What you need to do
Give a verbatim copy of the lines below, minus the pictures.

Supplied material
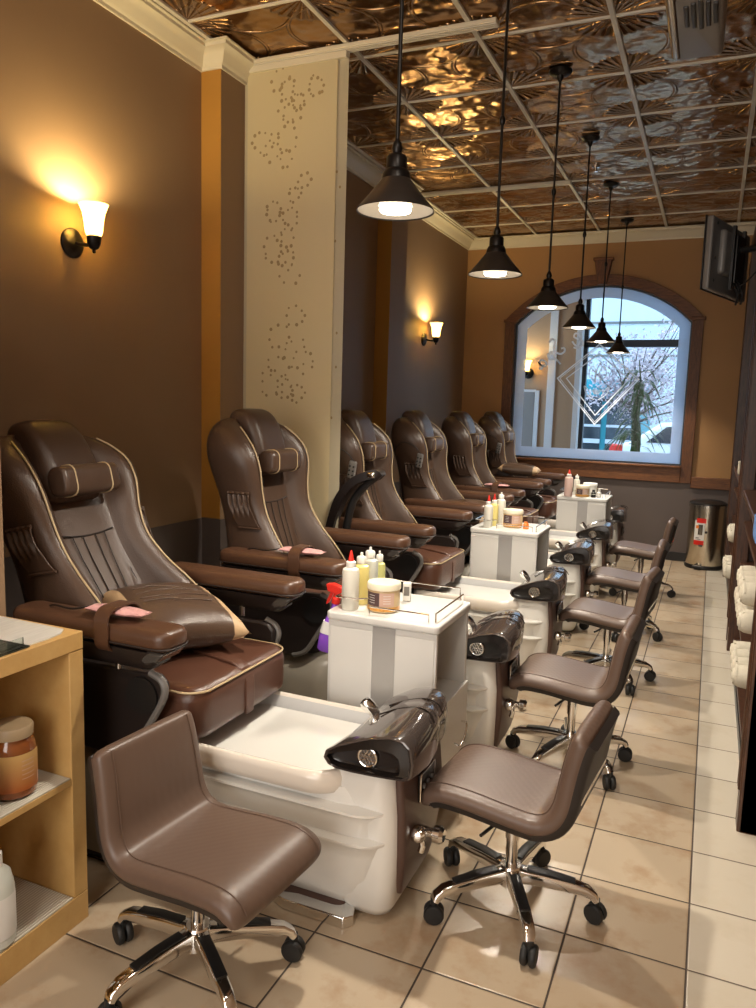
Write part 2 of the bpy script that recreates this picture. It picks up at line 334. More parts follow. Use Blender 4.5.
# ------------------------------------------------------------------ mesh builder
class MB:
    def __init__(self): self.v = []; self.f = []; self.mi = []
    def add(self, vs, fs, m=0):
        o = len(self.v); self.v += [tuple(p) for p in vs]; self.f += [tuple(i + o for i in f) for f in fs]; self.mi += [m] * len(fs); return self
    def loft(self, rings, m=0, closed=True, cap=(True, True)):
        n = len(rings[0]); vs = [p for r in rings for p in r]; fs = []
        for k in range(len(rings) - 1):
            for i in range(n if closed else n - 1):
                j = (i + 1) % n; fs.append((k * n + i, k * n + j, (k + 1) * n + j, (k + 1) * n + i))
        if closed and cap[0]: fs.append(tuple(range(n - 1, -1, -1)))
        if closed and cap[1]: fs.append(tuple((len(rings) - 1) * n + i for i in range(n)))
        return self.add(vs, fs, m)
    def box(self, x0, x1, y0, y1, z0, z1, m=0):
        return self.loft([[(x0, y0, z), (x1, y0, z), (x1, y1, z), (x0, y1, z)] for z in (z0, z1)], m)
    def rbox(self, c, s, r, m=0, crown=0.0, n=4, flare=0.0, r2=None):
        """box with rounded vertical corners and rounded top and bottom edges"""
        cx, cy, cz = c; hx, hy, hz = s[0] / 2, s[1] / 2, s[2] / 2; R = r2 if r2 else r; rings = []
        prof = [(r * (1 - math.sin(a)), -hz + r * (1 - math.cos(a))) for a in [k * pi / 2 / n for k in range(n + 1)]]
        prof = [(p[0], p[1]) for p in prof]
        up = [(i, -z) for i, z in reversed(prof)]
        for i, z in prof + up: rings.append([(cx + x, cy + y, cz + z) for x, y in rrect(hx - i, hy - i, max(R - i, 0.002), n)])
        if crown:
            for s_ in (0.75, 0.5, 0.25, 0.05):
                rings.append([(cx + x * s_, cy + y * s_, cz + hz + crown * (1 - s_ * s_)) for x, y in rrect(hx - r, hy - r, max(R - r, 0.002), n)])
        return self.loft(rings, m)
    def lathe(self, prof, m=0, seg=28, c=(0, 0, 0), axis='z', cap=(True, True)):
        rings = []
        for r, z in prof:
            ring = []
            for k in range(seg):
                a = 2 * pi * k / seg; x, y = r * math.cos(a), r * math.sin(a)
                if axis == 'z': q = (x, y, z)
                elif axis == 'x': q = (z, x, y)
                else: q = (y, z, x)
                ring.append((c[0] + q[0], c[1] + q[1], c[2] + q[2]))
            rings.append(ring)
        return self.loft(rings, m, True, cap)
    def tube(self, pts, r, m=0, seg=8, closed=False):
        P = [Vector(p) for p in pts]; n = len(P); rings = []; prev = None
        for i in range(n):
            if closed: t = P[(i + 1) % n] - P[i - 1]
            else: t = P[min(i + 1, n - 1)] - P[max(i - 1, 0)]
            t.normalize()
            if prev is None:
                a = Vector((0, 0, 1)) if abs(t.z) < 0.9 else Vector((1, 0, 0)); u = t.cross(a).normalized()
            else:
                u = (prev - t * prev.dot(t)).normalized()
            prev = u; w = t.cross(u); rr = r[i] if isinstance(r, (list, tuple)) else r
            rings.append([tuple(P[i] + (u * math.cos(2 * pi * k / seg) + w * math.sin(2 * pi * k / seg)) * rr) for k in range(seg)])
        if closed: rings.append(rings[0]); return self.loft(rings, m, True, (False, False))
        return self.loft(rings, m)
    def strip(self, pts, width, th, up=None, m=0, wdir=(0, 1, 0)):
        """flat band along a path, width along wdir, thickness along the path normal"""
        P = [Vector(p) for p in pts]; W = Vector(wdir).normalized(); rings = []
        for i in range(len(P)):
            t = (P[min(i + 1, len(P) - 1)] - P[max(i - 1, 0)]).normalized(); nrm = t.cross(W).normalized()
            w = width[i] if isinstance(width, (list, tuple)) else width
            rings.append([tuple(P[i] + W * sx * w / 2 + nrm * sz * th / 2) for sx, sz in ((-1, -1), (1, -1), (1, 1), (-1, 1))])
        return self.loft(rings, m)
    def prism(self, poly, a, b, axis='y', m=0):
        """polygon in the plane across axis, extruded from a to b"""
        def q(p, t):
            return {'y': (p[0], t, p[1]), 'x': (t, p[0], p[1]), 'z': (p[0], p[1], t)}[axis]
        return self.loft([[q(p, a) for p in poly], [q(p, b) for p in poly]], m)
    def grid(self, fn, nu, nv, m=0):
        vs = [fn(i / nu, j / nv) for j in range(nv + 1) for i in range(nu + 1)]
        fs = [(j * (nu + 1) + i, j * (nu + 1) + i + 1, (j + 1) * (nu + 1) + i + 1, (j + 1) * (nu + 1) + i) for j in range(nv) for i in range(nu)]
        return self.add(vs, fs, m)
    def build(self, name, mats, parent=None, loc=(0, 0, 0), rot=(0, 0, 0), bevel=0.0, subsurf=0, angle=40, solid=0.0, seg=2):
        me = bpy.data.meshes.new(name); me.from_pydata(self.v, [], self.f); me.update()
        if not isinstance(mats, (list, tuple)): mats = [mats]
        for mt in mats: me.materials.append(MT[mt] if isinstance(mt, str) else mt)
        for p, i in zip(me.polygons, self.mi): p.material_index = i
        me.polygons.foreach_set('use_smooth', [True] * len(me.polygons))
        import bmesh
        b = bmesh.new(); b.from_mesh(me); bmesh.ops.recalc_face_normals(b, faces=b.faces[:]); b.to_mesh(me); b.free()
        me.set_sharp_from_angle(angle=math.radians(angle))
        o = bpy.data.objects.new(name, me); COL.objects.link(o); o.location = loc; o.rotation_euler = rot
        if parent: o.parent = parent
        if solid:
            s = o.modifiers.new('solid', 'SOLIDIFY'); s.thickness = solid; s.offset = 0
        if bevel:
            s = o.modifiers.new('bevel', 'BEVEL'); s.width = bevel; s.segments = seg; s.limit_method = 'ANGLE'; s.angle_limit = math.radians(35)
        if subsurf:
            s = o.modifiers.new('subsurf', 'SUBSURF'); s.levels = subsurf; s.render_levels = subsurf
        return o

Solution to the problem
Write part 2 of the bpy script that recreates this picture. It picks up at line 334. More parts follow. Use Blender 4.5.
# ------------------------------------------------------------------ mesh builder
class MB:
    def __init__(self): self.v = []; self.f = []; self.mi = []
    def add(self, vs, fs, m=0):
        o = len(self.v); self.v += [tuple(p) for p in vs]; self.f += [tuple(i + o for i in f) for f in fs]; self.mi += [m] * len(fs); return self
    def loft(self, rings, m=0, closed=True, cap=(True, True)):
        n = len(rings[0]); vs = [p for r in rings for p in r]; fs = []
        for k in range(len(rings) - 1):
            for i in range(n if closed else n - 1):
                j = (i + 1) % n; fs.append((k * n + i, k * n + j, (k + 1) * n + j, (k + 1) * n + i))
        if closed and cap[0]: fs.append(tuple(range(n - 1, -1, -1)))
        if closed and cap[1]: fs.append(tuple((len(rings) - 1) * n + i for i in range(n)))
        return self.add(vs, fs, m)
    def box(self, x0, x1, y0, y1, z0, z1, m=0):
        return self.loft([[(x0, y0, z), (x1, y0, z), (x1, y1, z), (x0, y1, z)] for z in (z0, z1)], m)
    def rbox(self, c, s, r, m=0, crown=0.0, n=4, flare=0.0, r2=None):
        """box with rounded vertical corners and rounded top and bottom edges"""
        cx, cy, cz = c; hx, hy, hz = s[0] / 2, s[1] / 2, s[2] / 2; R = r2 if r2 else r; rings = []
        prof = [(r * (1 - math.sin(a)), -hz + r * (1 - math.cos(a))) for a in [k * pi / 2 / n for k in range(n + 1)]]
        prof = [(p[0], p[1]) for p in prof]
        up = [(i, -z) for i, z in reversed(prof)]
        for i, z in prof + up: rings.append([(cx + x, cy + y, cz + z) for x, y in rrect(hx - i, hy - i, max(R - i, 0.002), n)])
        if crown:
            for s_ in (0.75, 0.5, 0.25, 0.05):
                rings.append([(cx + x * s_, cy + y * s_, cz + hz + crown * (1 - s_ * s_)) for x, y in rrect(hx - r, hy - r, max(R - r, 0.002), n)])
        return self.loft(rings, m)
    def lathe(self, prof, m=0, seg=28, c=(0, 0, 0), axis='z', cap=(True, True)):
        rings = []
        for r, z in prof:
            ring = []
            for k in range(seg):
                a = 2 * pi * k / seg; x, y = r * math.cos(a), r * math.sin(a)
                if axis == 'z': q = (x, y, z)
                elif axis == 'x': q = (z, x, y)
                else: q = (y, z, x)
                ring.append((c[0] + q[0], c[1] + q[1], c[2] + q[2]))
            rings.append(ring)
        return self.loft(rings, m, True, cap)
    def tube(self, pts, r, m=0, seg=8, closed=False):
        P = [Vector(p) for p in pts]; n = len(P); rings = []; prev = None
        for i in range(n):
            if closed: t = P[(i + 1) % n] - P[i - 1]
            else: t = P[min(i + 1, n - 1)] - P[max(i - 1, 0)]
            t.normalize()
            if prev is None:
                a = Vector((0, 0, 1)) if abs(t.z) < 0.9 else Vector((1, 0, 0)); u = t.cross(a).normalized()
            else:
                u = (prev - t * prev.dot(t)).normalized()
            prev = u; w = t.cross(u); rr = r[i] if isinstance(r, (list, tuple)) else r
            rings.append([tuple(P[i] + (u * math.cos(2 * pi * k / seg) + w * math.sin(2 * pi * k / seg)) * rr) for k in range(seg)])
        if closed: rings.append(rings[0]); return self.loft(rings, m, True, (False, False))
        return self.loft(rings, m)
    def strip(self, pts, width, th, up=None, m=0, wdir=(0, 1, 0)):
        """flat band along a path, width along wdir, thickness along the path normal"""
        P = [Vector(p) for p in pts]; W = Vector(wdir).normalized(); rings = []
        for i in range(len(P)):
            t = (P[min(i + 1, len(P) - 1)] - P[max(i - 1, 0)]).normalized(); nrm = t.cross(W).normalized()
            w = width[i] if isinstance(width, (list, tuple)) else width
            rings.append([tuple(P[i] + W * sx * w / 2 + nrm * sz * th / 2) for sx, sz in ((-1, -1), (1, -1), (1, 1), (-1, 1))])
        return self.loft(rings, m)
    def prism(self, poly, a, b, axis='y', m=0):
        """polygon in the plane across axis, extruded from a to b"""
        def q(p, t):
            return {'y': (p[0], t, p[1]), 'x': (t, p[0], p[1]), 'z': (p[0], p[1], t)}[axis]
        return self.loft([[q(p, a) for p in poly], [q(p, b) for p in poly]], m)
    def grid(self, fn, nu, nv, m=0):
        vs = [fn(i / nu, j / nv) for j in range(nv + 1) for i in range(nu + 1)]
        fs = [(j * (nu + 1) + i, j * (nu + 1) + i + 1, (j + 1) * (nu + 1) + i + 1, (j + 1) * (nu + 1) + i) for j in range(nv) for i in range(nu)]
        return self.add(vs, fs, m)
    def build(self, name, mats, parent=None, loc=(0, 0, 0), rot=(0, 0, 0), bevel=0.0, subsurf=0, angle=40, solid=0.0, seg=2):
        me = bpy.data.meshes.new(name); me.from_pydata(self.v, [], self.f); me.update()
        if not isinstance(mats, (list, tuple)): mats = [mats]
        for mt in mats: me.materials.append(MT[mt] if isinstance(mt, str) else mt)
        for p, i in zip(me.polygons, self.mi): p.material_index = i
        me.polygons.foreach_set('use_smooth', [True] * len(me.polygons))
        import bmesh
        b = bmesh.new(); b.from_mesh(me); bmesh.ops.recalc_face_normals(b, faces=b.faces[:]); b.to_mesh(me); b.free()
        me.set_sharp_from_angle(angle=math.radians(angle))
        o = bpy.data.objects.new(name, me); COL.objects.link(o); o.location = loc; o.rotation_euler = rot
        if parent: o.parent = parent
        if solid:
            s = o.modifiers.new('solid', 'SOLIDIFY'); s.thickness = solid; s.offset = 0
        if bevel:
            s = o.modifiers.new('bevel', 'BEVEL'); s.width = bevel; s.segments = seg; s.limit_method = 'ANGLE'; s.angle_limit = math.radians(35)
        if subsurf:
            s = o.modifiers.new('subsurf', 'SUBSURF'); s.levels = subsurf; s.render_levels = subsurf
        return o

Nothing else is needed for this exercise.